>> Start Stored data

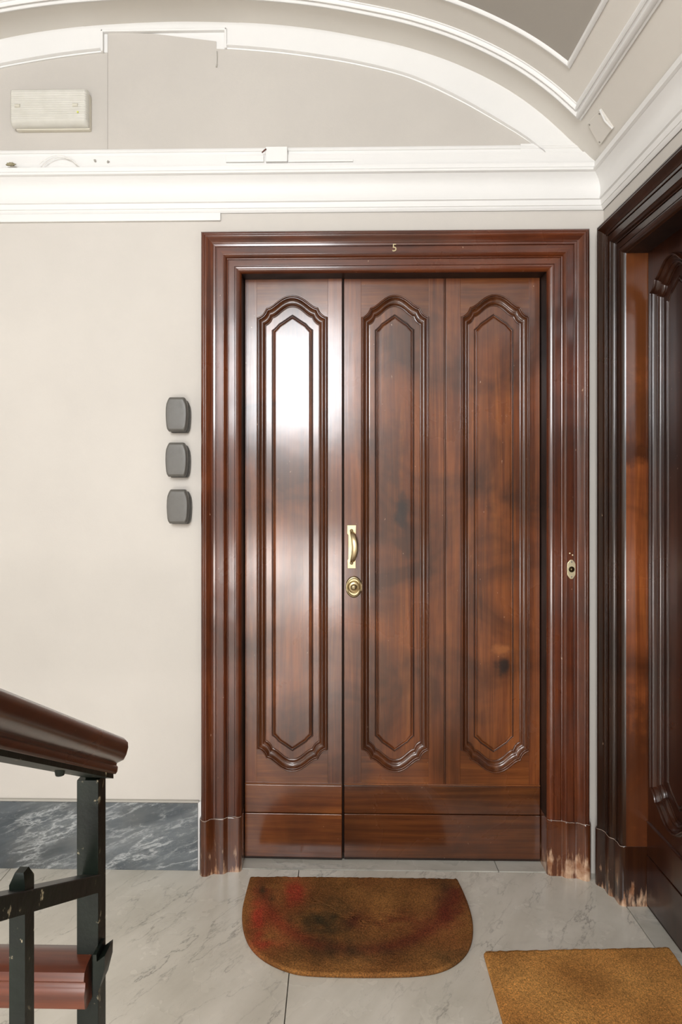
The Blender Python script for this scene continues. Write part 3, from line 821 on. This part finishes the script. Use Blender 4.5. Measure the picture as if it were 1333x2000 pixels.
for k, (px, py) in enumerate(((186, 314), (211, 316), (447, 311))):
    c1 = P(px, py, yb_ - .002); sc_ = (.006, .0045, .007)
    bm = bmesh.new(); bmesh.ops.create_icosphere(bm, subdivisions=2, radius=.0045)
    for v in bm.verts: v.co = v.co * (1 + .7 * noise.noise(v.co * 300 + Vector((k, 0, 0)))) + c1
    mb = MB(); bm.verts.ensure_lookup_table(); mb.add([v.co.copy() for v in bm.verts], [tuple(v.index for v in f.verts) for f in bm.faces]); bm.free()
    tag(mb.build('plaster_chip', M_cement, None, 60), ('left one of two grey plaster chips beneath the patch board', 'right one of two grey plaster chips beneath the patch board', 'grey plaster chip at the left end of the short trunking')[k], 'debris')

# blank cover plate on the vault at the right corner
def on_vault(px, py):
    """intersection of the pixel's ray with the vault section"""
    dx = (px - CX) / F; dz = -(py - VY) / F
    d = Vector((dx * math.cos(YAW) - math.sin(YAW), dx * math.sin(YAW) + math.cos(YAW), dz)); t = 1.5
    while t < 3:
        p = Vector((0, 0, H)) + d * t
        for i in range(NC - 1):
            if curve[i][0] <= p.x <= curve[i + 1][0]:
                zc = curve[i][1] + (curve[i + 1][1] - curve[i][1]) * (p.x - curve[i][0]) / (curve[i + 1][0] - curve[i][0])
                if p.z >= zc: return p, cnorm(i)
        t += .002
    return p, Vector((-1, 0))
cor4 = [on_vault(1176, 210), on_vault(1200, 248), on_vault(1175, 282), on_vault(1151, 238)]
cq = sum((c[0] for c in cor4), Vector()) / 4; n2 = cor4[0][1]
nn = Vector((n2.x, 0, n2.y)).normalized(); tt = Vector((0, 1, 0)); bb_ = nn.cross(tt)
R4 = [c[0] for c in cor4]
R4 = [p - nn * (p - cq).dot(nn) for p in R4]
pm = MB().loft([[p + nn * .001 for p in R4], [p + nn * .008 for p in R4], [cq + (p - cq) * .96 + nn * .009 for p in R4]])
plate = pm.build('cover_plate', M_vault); tag(plate, 'blank square cover plate on the vault beside the right corner', 'cover plate')
for a_ in (0, 2, 3):
    s_c = cq + (R4[a_] - cq) * .78 + nn * .009
    MB().tube([s_c, s_c + nn * .0015], .0028, 10).build('screw', M_screw, plate)
MB().tube([R4[0] + nn * .008, (R4[0] + R4[1]) / 2 + nn * .012 + tt * .004, R4[1] + nn * .008], .003, 8).build('cable', M_white, plate)

# ------------------------------------------------------------------ doormats
def coir(name):
    m, nt, bs = newmat(name)
    at = N(nt, 'ShaderNodeAttribute', attribute_name='print')
    v = coords(nt)
    f = nz(nt, v, 260, 4, .75)
    c = mixc(nt, 1.0, at.outputs['Color'], ramp(nt, f, [(.34, g(.42)), (.5, g(1.0)), (.68, (1.9, 1.75, 1.45))]), 'MULTIPLY')
    c = mixc(nt, 1.0, c, ramp(nt, nz(nt, v, 7, 4), [(.3, g(.75)), (.7, g(1.15))]), 'MULTIPLY')
    nt.links.new(c, bs.inputs['Base Color']); bs.inputs['Roughness'].default_value = .95
    bs.inputs['Specular IOR Level'].default_value = .15
    bump(nt, bs, f, .9, .004); return m
M_coir = coir('coir')
def inside(p, poly):
    c = False; j = len(poly) - 1
    for i in range(len(poly)):
        a, b = poly[i], poly[j]
        if (a[1] > p[1]) != (b[1] > p[1]) and p[0] < (b[0] - a[0]) * (p[1] - a[1]) / (b[1] - a[1]) + a[0]: c = not c
        j = i
    return c
def smoothpoly(pts, it=3):
    for _ in range(it):
        out = []
        for i in range(len(pts)):
            a, b = pts[i], pts[(i + 1) % len(pts)]
            out += [(a[0] * .75 + b[0] * .25, a[1] * .75 + b[1] * .25), (a[0] * .25 + b[0] * .75, a[1] * .25 + b[1] * .75)]
        pts = out
    return pts
def mat_obj(name, poly, thick, colfn, nx, label):
    """pile built ring by ring from the edge inwards, so the outline stays clean"""
    cx_ = sum(p[0] for p in poly) / len(poly); cy_ = sum(p[1] for p in poly) / len(poly)
    poly = resample(poly + [poly[0]], nx)[:-1]
    rings = []; cols = []
    K = nx // 5
    zf_ = lambda x, y: .0022 * noise.noise(Vector((x * 170, y * 170, 0)))
    for z, s_ in ((.001, 1.0), (thick * .6, 1.002)):
        rings.append([(cx_ + (p[0] - cx_) * s_, cy_ + (p[1] - cy_) * s_, z) for p in poly])
    for k in range(K):
        s_ = .994 - .98 * k / (K - 1)
        rr = []
        for p in poly:
            jit = .0022 * noise.noise(Vector((p[0] * 210, p[1] * 210, k)))
            x, y = cx_ + (p[0] - cx_) * s_ + jit, cy_ + (p[1] - cy_) * s_ + jit
            rr.append((x, y, thick + zf_(x, y)))
        rings.append(rr)
    mb = MB().loft(rings)
    me = bpy.data.meshes.new(name); me.from_pydata([tuple(v) for v in mb.v], [], mb.f)
    at = me.color_attributes.new('print', 'FLOAT_COLOR', 'POINT')
    for i, v in enumerate(me.vertices):
        c = colfn(v.co.x, v.co.y); at.data[i].color = (*c, 1)
    me.materials.append(M_coir)
    bm = bmesh.new(); bm.from_mesh(me); bmesh.ops.recalc_face_normals(bm, faces=bm.faces); bm.to_mesh(me); bm.free()
    for p in me.polygons: p.use_smooth = True
    o = bpy.data.objects.new(name, me); link(o); tag(o, label, 'doormat'); return o
TZ = .014
o1 = [(489, 1712), (600, 1712), (760, 1714), (894, 1716), (904, 1736), (916, 1765), (925, 1800), (923, 1838), (905, 1868), (870, 1890), (820, 1900), (720, 1902), (620, 1900), (570, 1895), (520, 1874), (488, 1846), (474, 1810), (473, 1775), (480, 1745)]
poly1 = [tuple(PF(px, py, TZ)[:2]) for px, py in o1]
# corners at the top stay crisp: double the points before smoothing
pp = []
for i, p in enumerate(poly1): pp += [p, p, p] if i in (0, 3) else [p]
poly1 = smoothpoly(pp, 2)
poly1 = [p for i, p in enumerate(poly1) if math.dist(p, poly1[i - 1]) > 1e-4]
def gauss(x, y, cx_, cy_, rx, ry): return math.exp(-(((x - cx_) / rx) ** 2 + ((y - cy_) / ry) ** 2))
def mixv(a, b, t): return tuple(a[i] + (b[i] - a[i]) * max(0, min(1, t)) for i in range(3))
def inv_px(x, y, z=TZ):         # where on the print the wear of the photograph sits
    X = x * math.cos(YAW) + y * math.sin(YAW); Y = -x * math.sin(YAW) + y * math.cos(YAW)
    return CX + F * X / Y, VY + F * (H - z) / Y
def col1(x, y):
    px, py = inv_px(x, y)
    n_ = noise.noise(Vector((x * 9, y * 9, 0))); n2 = noise.noise(Vector((x * 30, y * 30, 4)))
    c = mixv((.20, .080, .024), (.30, .135, .040), .5 + n_)
    red = (.36, .052, .026); dark = (.055, .038, .017); mar = (.14, .026, .014)
    # concentric printed band along sides and rounded front
    d = abs(math.hypot((px - 700) / 215, (max(py, 1735) - 1735) / 140) ** 1.0 - .86)
    if py > 1735: c = mixv(c, mixv(mar, red, gauss(px, py, 520, 1830, 80, 60) ), .75 * math.exp(-(d / .10) ** 2))
    for (gx, gy, rx, ry, col, am) in ((505, 1800, 16, 42, red, 1.0), (575, 1742, 22, 34, red, .95), (520, 1845, 40, 16, red, .55), (507, 1735, 12, 20, (.23, .06, .025), .7), (690, 1798, 25, 15, mar, .9), (790, 1800, 80, 20, mar, .6),
                                      (880, 1770, 30, 45, mar, .7), (640, 1800, 60, 55, dark, .75), (680, 1860, 120, 22, dark, .45), (865, 1735, 20, 30, dark, .5), (612, 1795, 45, 10, dark, .6),
                                      (513, 1740, 7, 16, dark, .8), (530, 1760, 8, 12, dark, .6), (880, 1870, 40, 20, dark, .5)):
        c = mixv(c, col, am * gauss(px, py, gx, gy, rx, ry) * (1 + n2))
    return c
mat1 = mat_obj('doormat', poly1, TZ, col1, 260, 'rounded brown coir doormat with faded red print before the entrance door')
o2 = [(945, 1857), (1060, 1855), (1180, 1852), (1311, 1849)]
A_ = PF(945, 1857, TZ); B_ = PF(1308, 1849, TZ); C_ = PF(985, 2000, TZ)
dirY = (C_ - A_).normalized(); Lm = .78
poly2 = [A_[:2], B_[:2], (B_ + dirY * Lm)[:2], (A_ + dirY * Lm)[:2]]
poly2 = [tuple(p) for p in poly2]
cor2 = []
for i in range(4):
    a, b, c = Vector(poly2[i - 1]), Vector(poly2[i]), Vector(poly2[(i + 1) % 4])
    cor2 += [tuple(b + (a - b).normalized() * .008), tuple(b + (a - b).normalized() * .002 + (c - b).normalized() * .002), tuple(b + (c - b).normalized() * .008)]
def col2(x, y):
    n_ = noise.noise(Vector((x * 6, y * 6, 0)))
    return mixv((.44, .20, .055), (.58, .29, .085), .5 + n_)
mat2 = mat_obj('doormat', cor2, TZ, col2, 260, 'plain golden brown rectangular coir doormat before the dark side door')

# ------------------------------------------------------------------ stair railing
rl = empty('stair_railing', (-.3125, .9, 0)); tag(rl, 'dark green iron stair railing with glossy brown wooden handrail', 'railing')
def LR(x, y, z): return (x + .3125, y - .9, z)
sl = .493
sec = [(-.017, -.0235), (.017, -.0235), (.0185, -.021), (.0185, -.015), (.0160, -.0125), (.0165, -.0095), (.0255, -.005), (.0285, .002), (.0298, .011), (.0285, .0175), (.0235, .0222), (.012, .0242), (0, .0248)]
sec = sec + [(-x, z) for x, z in sec[-2:1:-1]]
def zc(Y): return 1.020 + (.93 - Y) * sl
hr = MB(); rings = []
ca, sa = math.cos(math.atan(sl)), math.sin(math.atan(sl))
for Y, s_ in ((.10, 1), (.3, 1), (.5, 1), (.7, 1), (.918, 1), (.924, .98), (.928, .93), (.930, .84), (.931, .70)):
    rings.append([LR(-.3125 + x * s_, Y + z * s_ * sa, zc(Y) + z * s_ * ca) for x, z in sec])
hr.loft(rings); hr.build('handrail', M_rail, rl, 50)
Xp0, Xp1, Yp0, Yp1 = -.3380, -.3095, .885, .915
def ib(a, b, nm, bev=.0015): return MB().box(LR(*a), LR(*b), bev).build(nm, M_iron, rl)
ib((Xp0, Yp0, 0), (Xp1, Yp1, 1.006), 'post')
# flat bar running up with the stair
fb = MB(); rg = []
for Y in (.12, .89):
    zt_ = .883 + (.885 - Y) * sl
    rg.append([LR(x, Y, z) for x, z in ((-.331, zt_ - .023), (-.3075, zt_ - .023), (-.3075, zt_ - .001), (-.3085, zt_), (-.330, zt_), (-.331, zt_ - .001))])
fb.loft(rg); fb.build('sloping_bar', M_iron, rl)
# baluster with a chamfered top
bl = MB(); bx, by = -.3190, .688; w_ = .0080; tp = 1.000
bl.loft([[LR(bx + sx * w_ * k, by + sy * .0105 * k, z) for sx, sy in ((-1, -1), (1, -1), (1, 1), (-1, 1))] for z, k in ((0, 1), (tp - .010, 1), (tp, .55))])
b_o = bl.build('baluster', M_iron, rl)
for k in (1, 2):                # the next balusters up the flight
    bl = MB(); y_ = by - .2 * k; t_ = tp + .2 * k * sl
    bl.loft([[LR(bx + sx * w_ * q_, y_ + sy * .0105 * q_, z) for sx, sy in ((-1, -1), (1, -1), (1, 1), (-1, 1))] for z, q_ in ((0, 1), (t_ - .010, 1), (t_, .55))])
    bl.build('baluster', M_iron, rl)
ub = MB(); rg = []
for Y in (.10, .905):
    z_ = zc(Y) - .0235 / ca
    rg.append([LR(x, Y, z_ + dz) for x, dz in ((-.329, -.006), (-.296, -.006), (-.296, .001), (-.329, .001))])
ub.loft(rg); ub.build('handrail_strap', M_iron, rl)
MB().tube([LR(-.314, .772, zc(.772) - .026), LR(-.314, .772, zc(.772) - .037)], [.007, .005], 12).build('screw', M_iron, rl)
# side bracket which carries the wooden guard rail
bk = MB(); bk.loft([[LR(x, y_, z) for x, z in ((-.3105, .790), (-.3060, .790), (-.3055, .781), (-.2950, .789), (-.2955, .772), (-.3015, .748), (-.3105, .735))] for y_ in (.868, .900)])
bk.build('rail_bracket', M_iron, rl)
gd = MB(); zt_ = .776
gs = [(.866, zt_ - .054), (.860, zt_ - .050), (.857, zt_ - .032), (.861, zt_ - .024), (.862, zt_ - .018), (.856, zt_ - .012), (.859, zt_ - .003), (.868, zt_ + .001), (.890, zt_ + .003), (.905, zt_ + .001), (.911, zt_ - .006), (.908, zt_ - .018), (.904, zt_ - .05), (.900, zt_ - .054)]
gd.loft([[LR(x, y_, z) for y_, z in gs] for x in (-1.7, -1.2, -.7, -.318)])
gd.build('guard_rail', M_rail2, rl, 45)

>> End Stored data

Task to carry out:
Print, exactly as written, the lines above from the first one to the one containing "tag(mb.build('plaster_chip', M_cement, None, 60), ('left". Leave out pictures.

Exercise response:
The Blender Python script for this scene continues. Write part 3, from line 821 on. This part finishes the script. Use Blender 4.5. Measure the picture as if it were 1333x2000 pixels.
for k, (px, py) in enumerate(((186, 314), (211, 316), (447, 311))):
    c1 = P(px, py, yb_ - .002); sc_ = (.006, .0045, .007)
    bm = bmesh.new(); bmesh.ops.create_icosphere(bm, subdivisions=2, radius=.0045)
    for v in bm.verts: v.co = v.co * (1 + .7 * noise.noise(v.co * 300 + Vector((k, 0, 0)))) + c1
    mb = MB(); bm.verts.ensure_lookup_table(); mb.add([v.co.copy() for v in bm.verts], [tuple(v.index for v in f.verts) for f in bm.faces]); bm.free()
    tag(mb.build('plaster_chip', M_cement, None, 60), ('left one of two grey plaster chips beneath the patch board', 'right one of two grey plaster chips beneath the patch board', 'grey plaster chip at the left end of the short trunking')[k], 'debris')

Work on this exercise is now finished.